Once a storage space in a 1970s block, architect Georgios Apostolopoulos has created a light, minimal office for his own studio in Athens that encourages openness and collaboration

Research says that a clutter-free workspace can create more focused workers – in which case, this minimalist office in Athens by Georgios Apostolopoulos Architects must be incredibly productive. This is Apostolopoulos’ own studio, created from a former storage space in a 1970s building in the city’s Pagrati neighbourhood; the architect works between London and Athens, with projects that include city apartments and extensions in the UK, and contrastingly sprawling villas in Greece.

“The idea was that the space would have no more than what is essential – so that we could have a clutter-less space that would inspire creativity,” says Apostolopoulos. The old storage rooms had no redeeming qualities, but the size and location were perfect, and Apostolopoulos liked the idea of opening up the space to create something open-plan, taking advantage of the large windows to allow in plenty of natural light. There is a workspace with desks, plus a client meeting area adjoined to a kitchen, and hidden doors that conceal a bathroom and storage.

Taking such a minimalist approach lets the materials, finishes and forms do the talking: simple marine plywood furniture, a beige textured-plaster-like paint finish on the walls and a stair balustrade that is a simple criss-cross of two tubular metal components. The microcement used for the flooring and the steps down from the entrance was chosen “because I wanted to have a seamless material throughout without any visible connections, such as tile grouting,” says Apostolopoulos, and it also echoes the lightly textured finish of the walls. The large windows were replaced and given new painted iron frames, with sandblasted marble used for the window sills that extend from inside to out.

The lack of ornament also emphasises the role that natural light has to play. “The walls have been kept empty, so that the light can be reflected on them and that the space can be filled with light throughout the day,” continues Apostolopoulos.

The idea was that the space would have no more than what is essential – so that we could have a clutter-less space that would inspire creativity

The kitchen is also suitably pared back, with a slim metal worktop and handle-free cabinetry. “In order to keep the whole space open, we had to create a kitchen that would fit in well with the rest of the area – it had to feel more like a piece of furniture sitting quietly in the corner, rather than shouting that it’s a kitchen,” says Apostolopoulos.

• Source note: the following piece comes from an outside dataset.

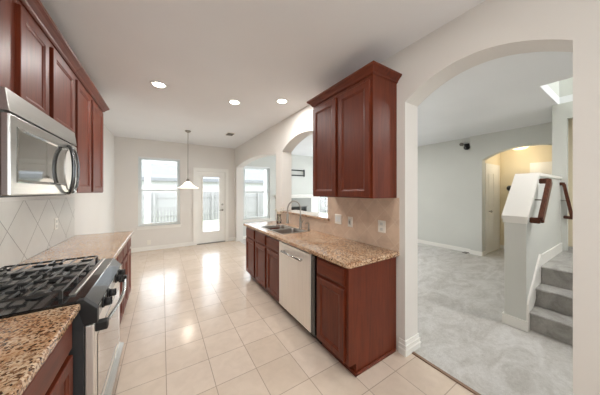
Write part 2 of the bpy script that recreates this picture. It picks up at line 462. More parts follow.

Floor-to-ceiling semi-sheer curtains cover the windows when privacy is needed or for when it is too bright, which looks soft, generous and almost theatrical, especially so compared to the subdued mood everywhere else. Generally, though, Apostolopoulos’ aim is not to shut out passers by but to develop a strong connection with the street outside: “We wanted the studio to feel that is part of the neighbourhood,” he says, and the space’s welcoming, multifunctional possibilities will also be realised when the studio starts mounting planned art exhibitions later this year.

Apostolopoulos has also considered the future, with the studio allowing for possible expansion of up to five people. For now, though, “the space feels great – it just creates a nice calm feeling,” he says. “It’s also about the feelings that can be created when people are visiting the studio,” he continues – in other words, it’s a calling card for a wider design ethos of how our environments have the potential to shape our mood, and create the right framework whether for work, play or living.